MATERIAL FOR THIS TASK ->
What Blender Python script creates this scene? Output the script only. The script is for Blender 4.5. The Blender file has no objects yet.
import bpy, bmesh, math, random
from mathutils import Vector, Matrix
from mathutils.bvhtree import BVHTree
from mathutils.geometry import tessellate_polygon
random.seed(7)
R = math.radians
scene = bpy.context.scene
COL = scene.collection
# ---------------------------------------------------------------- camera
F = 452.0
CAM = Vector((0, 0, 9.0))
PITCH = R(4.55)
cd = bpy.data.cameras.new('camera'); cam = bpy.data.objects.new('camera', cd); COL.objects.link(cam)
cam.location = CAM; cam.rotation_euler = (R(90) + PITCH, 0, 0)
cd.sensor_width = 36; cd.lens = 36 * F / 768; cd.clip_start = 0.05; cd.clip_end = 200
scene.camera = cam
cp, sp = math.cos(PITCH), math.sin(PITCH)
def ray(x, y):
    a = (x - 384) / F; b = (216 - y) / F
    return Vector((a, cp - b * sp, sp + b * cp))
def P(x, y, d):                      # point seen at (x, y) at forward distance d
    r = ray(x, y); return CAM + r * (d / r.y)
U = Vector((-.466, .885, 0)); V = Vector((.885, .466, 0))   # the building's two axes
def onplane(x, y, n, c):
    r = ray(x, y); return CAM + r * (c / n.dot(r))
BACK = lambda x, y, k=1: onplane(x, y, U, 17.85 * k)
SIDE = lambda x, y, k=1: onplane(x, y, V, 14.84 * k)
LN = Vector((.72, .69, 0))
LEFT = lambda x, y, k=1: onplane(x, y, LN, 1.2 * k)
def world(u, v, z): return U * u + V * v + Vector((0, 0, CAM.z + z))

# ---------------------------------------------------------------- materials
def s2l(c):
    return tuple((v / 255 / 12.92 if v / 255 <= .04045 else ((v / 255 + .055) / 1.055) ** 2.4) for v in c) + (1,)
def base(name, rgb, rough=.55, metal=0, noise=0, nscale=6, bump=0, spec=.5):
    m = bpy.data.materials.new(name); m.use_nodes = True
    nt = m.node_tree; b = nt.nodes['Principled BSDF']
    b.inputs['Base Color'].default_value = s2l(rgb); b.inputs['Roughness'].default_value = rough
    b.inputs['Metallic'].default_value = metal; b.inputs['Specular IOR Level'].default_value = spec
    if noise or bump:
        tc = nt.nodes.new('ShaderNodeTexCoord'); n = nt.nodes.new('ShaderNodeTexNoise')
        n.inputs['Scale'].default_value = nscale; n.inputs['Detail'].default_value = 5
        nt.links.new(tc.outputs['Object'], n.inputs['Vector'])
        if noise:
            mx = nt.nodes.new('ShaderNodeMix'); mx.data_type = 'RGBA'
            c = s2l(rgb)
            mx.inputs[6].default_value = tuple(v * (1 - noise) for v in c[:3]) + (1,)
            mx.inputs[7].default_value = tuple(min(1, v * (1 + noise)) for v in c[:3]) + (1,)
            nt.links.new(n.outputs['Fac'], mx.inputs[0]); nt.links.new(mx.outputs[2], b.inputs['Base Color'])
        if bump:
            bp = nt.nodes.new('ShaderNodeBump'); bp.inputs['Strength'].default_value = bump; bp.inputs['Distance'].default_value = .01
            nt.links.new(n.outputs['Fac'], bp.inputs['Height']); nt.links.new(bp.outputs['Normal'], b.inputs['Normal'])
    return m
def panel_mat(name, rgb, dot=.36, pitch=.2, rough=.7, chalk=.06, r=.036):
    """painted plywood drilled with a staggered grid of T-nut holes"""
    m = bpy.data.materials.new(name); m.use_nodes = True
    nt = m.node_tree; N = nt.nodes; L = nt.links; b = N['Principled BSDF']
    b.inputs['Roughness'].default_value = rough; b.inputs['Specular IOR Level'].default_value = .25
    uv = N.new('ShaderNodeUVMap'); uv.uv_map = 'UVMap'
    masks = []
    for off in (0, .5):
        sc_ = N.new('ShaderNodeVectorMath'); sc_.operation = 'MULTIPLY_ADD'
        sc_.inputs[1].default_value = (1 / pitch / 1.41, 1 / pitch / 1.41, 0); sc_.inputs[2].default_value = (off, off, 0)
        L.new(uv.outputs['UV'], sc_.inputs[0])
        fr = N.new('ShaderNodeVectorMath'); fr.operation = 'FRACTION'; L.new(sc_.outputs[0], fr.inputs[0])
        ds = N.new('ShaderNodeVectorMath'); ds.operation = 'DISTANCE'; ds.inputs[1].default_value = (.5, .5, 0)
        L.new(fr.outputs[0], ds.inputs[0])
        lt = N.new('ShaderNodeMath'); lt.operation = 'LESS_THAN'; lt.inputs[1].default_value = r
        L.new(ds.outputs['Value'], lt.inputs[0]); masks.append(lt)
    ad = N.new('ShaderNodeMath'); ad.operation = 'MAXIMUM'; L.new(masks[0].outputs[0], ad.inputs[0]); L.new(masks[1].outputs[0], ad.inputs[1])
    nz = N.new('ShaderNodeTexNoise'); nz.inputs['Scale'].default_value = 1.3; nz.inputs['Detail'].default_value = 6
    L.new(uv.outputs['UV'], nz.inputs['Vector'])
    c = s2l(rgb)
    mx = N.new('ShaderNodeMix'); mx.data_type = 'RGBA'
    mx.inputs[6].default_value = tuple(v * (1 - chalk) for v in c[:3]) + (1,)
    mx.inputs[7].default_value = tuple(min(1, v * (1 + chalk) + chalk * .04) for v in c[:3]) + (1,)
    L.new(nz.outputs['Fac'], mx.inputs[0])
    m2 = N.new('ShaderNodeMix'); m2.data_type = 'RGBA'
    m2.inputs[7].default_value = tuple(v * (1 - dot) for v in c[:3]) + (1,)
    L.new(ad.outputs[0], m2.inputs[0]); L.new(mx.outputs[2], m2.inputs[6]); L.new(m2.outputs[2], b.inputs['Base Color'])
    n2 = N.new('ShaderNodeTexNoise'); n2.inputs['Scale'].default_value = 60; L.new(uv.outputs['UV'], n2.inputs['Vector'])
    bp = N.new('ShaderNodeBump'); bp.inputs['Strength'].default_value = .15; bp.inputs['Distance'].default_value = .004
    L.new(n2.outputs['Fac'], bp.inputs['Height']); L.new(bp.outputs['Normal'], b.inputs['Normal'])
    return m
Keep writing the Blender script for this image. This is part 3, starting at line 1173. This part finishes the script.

INSTRUCTIONS FOR THE TASK -> The listing above should be transcribed in full, exactly as written.

RESULT ->
What Blender Python script creates this scene? Output the script only. The script is for Blender 4.5. The Blender file has no objects yet.
import bpy, bmesh, math, random
from mathutils import Vector, Matrix
from mathutils.bvhtree import BVHTree
from mathutils.geometry import tessellate_polygon
random.seed(7)
R = math.radians
scene = bpy.context.scene
COL = scene.collection
# ---------------------------------------------------------------- camera
F = 452.0
CAM = Vector((0, 0, 9.0))
PITCH = R(4.55)
cd = bpy.data.cameras.new('camera'); cam = bpy.data.objects.new('camera', cd); COL.objects.link(cam)
cam.location = CAM; cam.rotation_euler = (R(90) + PITCH, 0, 0)
cd.sensor_width = 36; cd.lens = 36 * F / 768; cd.clip_start = 0.05; cd.clip_end = 200
scene.camera = cam
cp, sp = math.cos(PITCH), math.sin(PITCH)
def ray(x, y):
    a = (x - 384) / F; b = (216 - y) / F
    return Vector((a, cp - b * sp, sp + b * cp))
def P(x, y, d):                      # point seen at (x, y) at forward distance d
    r = ray(x, y); return CAM + r * (d / r.y)
U = Vector((-.466, .885, 0)); V = Vector((.885, .466, 0))   # the building's two axes
def onplane(x, y, n, c):
    r = ray(x, y); return CAM + r * (c / n.dot(r))
BACK = lambda x, y, k=1: onplane(x, y, U, 17.85 * k)
SIDE = lambda x, y, k=1: onplane(x, y, V, 14.84 * k)
LN = Vector((.72, .69, 0))
LEFT = lambda x, y, k=1: onplane(x, y, LN, 1.2 * k)
def world(u, v, z): return U * u + V * v + Vector((0, 0, CAM.z + z))

# ---------------------------------------------------------------- materials
def s2l(c):
    return tuple((v / 255 / 12.92 if v / 255 <= .04045 else ((v / 255 + .055) / 1.055) ** 2.4) for v in c) + (1,)
def base(name, rgb, rough=.55, metal=0, noise=0, nscale=6, bump=0, spec=.5):
    m = bpy.data.materials.new(name); m.use_nodes = True
    nt = m.node_tree; b = nt.nodes['Principled BSDF']
    b.inputs['Base Color'].default_value = s2l(rgb); b.inputs['Roughness'].default_value = rough
    b.inputs['Metallic'].default_value = metal; b.inputs['Specular IOR Level'].default_value = spec
    if noise or bump:
        tc = nt.nodes.new('ShaderNodeTexCoord'); n = nt.nodes.new('ShaderNodeTexNoise')
        n.inputs['Scale'].default_value = nscale; n.inputs['Detail'].default_value = 5
        nt.links.new(tc.outputs['Object'], n.inputs['Vector'])
        if noise:
            mx = nt.nodes.new('ShaderNodeMix'); mx.data_type = 'RGBA'
            c = s2l(rgb)
            mx.inputs[6].default_value = tuple(v * (1 - noise) for v in c[:3]) + (1,)
            mx.inputs[7].default_value = tuple(min(1, v * (1 + noise)) for v in c[:3]) + (1,)
            nt.links.new(n.outputs['Fac'], mx.inputs[0]); nt.links.new(mx.outputs[2], b.inputs['Base Color'])
        if bump:
            bp = nt.nodes.new('ShaderNodeBump'); bp.inputs['Strength'].default_value = bump; bp.inputs['Distance'].default_value = .01
            nt.links.new(n.outputs['Fac'], bp.inputs['Height']); nt.links.new(bp.outputs['Normal'], b.inputs['Normal'])
    return m
def panel_mat(name, rgb, dot=.36, pitch=.2, rough=.7, chalk=.06, r=.036):
    """painted plywood drilled with a staggered grid of T-nut holes"""
    m = bpy.data.materials.new(name); m.use_nodes = True
    nt = m.node_tree; N = nt.nodes; L = nt.links; b = N['Principled BSDF']
    b.inputs['Roughness'].default_value = rough; b.inputs['Specular IOR Level'].default_value = .25
    uv = N.new('ShaderNodeUVMap'); uv.uv_map = 'UVMap'
    masks = []
    for off in (0, .5):
        sc_ = N.new('ShaderNodeVectorMath'); sc_.operation = 'MULTIPLY_ADD'
        sc_.inputs[1].default_value = (1 / pitch / 1.41, 1 / pitch / 1.41, 0); sc_.inputs[2].default_value = (off, off, 0)
        L.new(uv.outputs['UV'], sc_.inputs[0])
        fr = N.new('ShaderNodeVectorMath'); fr.operation = 'FRACTION'; L.new(sc_.outputs[0], fr.inputs[0])
        ds = N.new('ShaderNodeVectorMath'); ds.operation = 'DISTANCE'; ds.inputs[1].default_value = (.5, .5, 0)
        L.new(fr.outputs[0], ds.inputs[0])
        lt = N.new('ShaderNodeMath'); lt.operation = 'LESS_THAN'; lt.inputs[1].default_value = r
        L.new(ds.outputs['Value'], lt.inputs[0]); masks.append(lt)
    ad = N.new('ShaderNodeMath'); ad.operation = 'MAXIMUM'; L.new(masks[0].outputs[0], ad.inputs[0]); L.new(masks[1].outputs[0], ad.inputs[1])
    nz = N.new('ShaderNodeTexNoise'); nz.inputs['Scale'].default_value = 1.3; nz.inputs['Detail'].default_value = 6
    L.new(uv.outputs['UV'], nz.inputs['Vector'])
    c = s2l(rgb)
    mx = N.new('ShaderNodeMix'); mx.data_type = 'RGBA'
    mx.inputs[6].default_value = tuple(v * (1 - chalk) for v in c[:3]) + (1,)
    mx.inputs[7].default_value = tuple(min(1, v * (1 + chalk) + chalk * .04) for v in c[:3]) + (1,)
    L.new(nz.outputs['Fac'], mx.inputs[0])
    m2 = N.new('ShaderNodeMix'); m2.data_type = 'RGBA'
    m2.inputs[7].default_value = tuple(v * (1 - dot) for v in c[:3]) + (1,)
    L.new(ad.outputs[0], m2.inputs[0]); L.new(mx.outputs[2], m2.inputs[6]); L.new(m2.outputs[2], b.inputs['Base Color'])
    n2 = N.new('ShaderNodeTexNoise'); n2.inputs['Scale'].default_value = 60; L.new(uv.outputs['UV'], n2.inputs['Vector'])
    bp = N.new('ShaderNodeBump'); bp.inputs['Strength'].default_value = .15; bp.inputs['Distance'].default_value = .004
    L.new(n2.outputs['Fac'], bp.inputs['Height']); L.new(bp.outputs['Normal'], b.inputs['Normal'])
    return m
Keep writing the Blender script for this image. This is part 3, starting at line 1173. This part finishes the script.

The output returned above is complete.